PMP Q #50- Unhappy Stakeholders
Q50. Some stakeholders are unhappy about your teams priority in the current iteration.
What is the best thing to do in such a situation?
A: Proposal replanning of the current iteration.
B: Explain the prioritization process and ask for feedback.
C: Assure stakeholders to include their priorities in the next iterations.
D: Ask the stakeholders to raise a change request.
Let’s see the project scenario in detail –
You are running in a current iteration, and a few stakeholders tell you that whatever you guys picked up for this iteration is not the proper priority. And it would be best if you were working on something else. Such things are common because there are many stakeholders in a project, and you need to take the best possible priority, which is coming out from your Backlog Refinement process, and the team get started based on that. So you have done Backlog Refinement. Still, people are unhappy about it. Now, in question, there is no apparent need coming in, which is saying that these stakeholders are the ones who are right. They might have their opinion, which you want to understand. So proposing planning the current iteration and disturbing it isn’t the right thing to do.
So option A, which is about replanning the current iteration, is unsuitable.

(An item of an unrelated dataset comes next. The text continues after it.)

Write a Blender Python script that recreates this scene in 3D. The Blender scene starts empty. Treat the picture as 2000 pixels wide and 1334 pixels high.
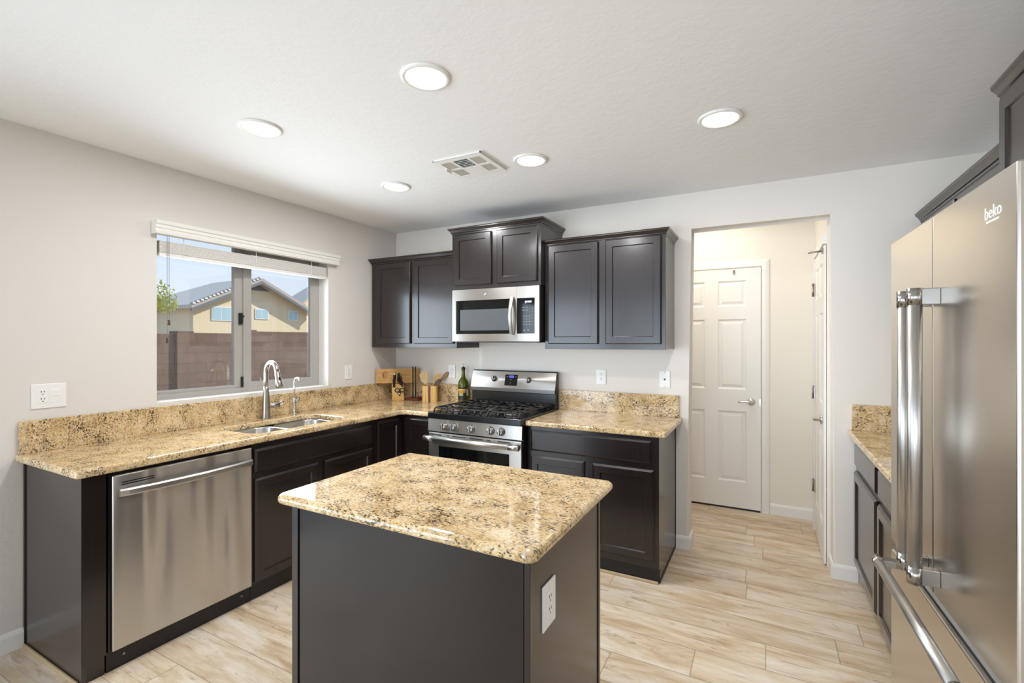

Option B suggests explaining the prioritisation process and asking for feedback. That is a good option. You need to explain the overall iteration goal and how the team selected items based on that. But you may need to review the prioritization process. Based on feedback, you may realize that the current stakeholder group participating in the backlog refinement meeting may not represent the stakeholders you need in the Backlog Refinement process. So you need to understand the stakeholder engagement plan. It would be best to see who the stakeholders are and who needs to be engaged more, which might result in your backlog refinement process becoming more consulting with those stakeholders.
Now option C says to assure stakeholders to include their priorities in the next iteration. But, unfortunately, you can’t keep that promise as such patchwork is not a good idea team relook priorities in the backlog refinement process.
Option D says to ask stakeholders to raise a change request. In Agile, requirements are emergent and submitting a change request is not needed. However, you may need a change request for purposes other than requirements that you can identify as per our change management plan.
So looking at whatever is available in this question, option B is good.